Me refiero a “cachivache” en su segunda acepción del Diccionario de la RAE: “cosa rota o arrinconada por inútil”. ¿Se dan cuenta la cantidad de cosas inútiles que acumulamos a lo largo de la vida? Para llevárnoslo todo necesitaríamos no un ataúd, sino un container. Pero no es el caso. Al cementerio (salvo los faraones y similares) todo el mundo va ligero de equipaje.
Los cambios de casa y las mudanzas son siempre una oportunidad para darnos cuenta de la apabullante cantidad de cosas que amontonamos. Vivimos en un mundo que ha hecho de la producción y del consumo, del usar y tirar o guardar, una especie de religión hueca en la que nos sentimos al abrigo de ese terrible sentimiento de no ser nadie.
Tanto tienes, tanto vales, aunque la mayoría de las cosas que tenemos sean sólo auténticos cachivaches. En este tema (como en tantos otros) mi tía Tálida era una auténtica maestra de vida: presumía no de la cantidad de cosas que tenía, sino de su valor y calidad, de lo cuidadosa que era para conservar y descubrir la practicidad de lo útil y de lo bello.
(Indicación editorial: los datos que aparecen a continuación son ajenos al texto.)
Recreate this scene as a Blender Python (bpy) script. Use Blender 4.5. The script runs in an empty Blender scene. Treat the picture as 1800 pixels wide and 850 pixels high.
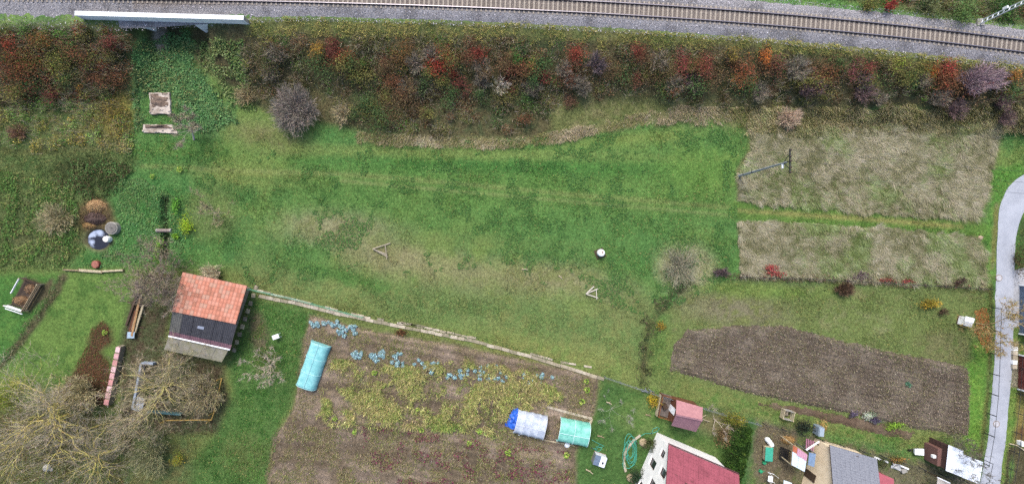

La inteligencia ecológica nos anima a prescindir del plástico y de lo no reciclable, algo que deberíamos de tomarnos muy en serio, perdidos como andamos en medio de montañas de desperdicios y de vertederos, sin olvidar el triste papel que juegan los países pobres con los que ejercemos una solidaridad tóxica.
Siendo obispo de Riobamba, de la mano de Cáritas, promovimos un lindo proyecto con los recicladores que hurgaban entre la basura. Así es la vida: de lo que nos sobra otros sobreviven. Si nos apresuramos y tomamos buenas decisiones, puede que todavía muchas de las cosas que acumulamos en nuestros armarios sean útiles para algunitos, antes de que las polillas se las coman o se conviertan en hedionda basura.
Aligeren la mercadería y liberen los armarios de cachivaches sin entrar en la espiral del despilfarro. Y compartan, al menos, lo que les sobra. Cáritas tiene buena mano para separar el grano de la paja.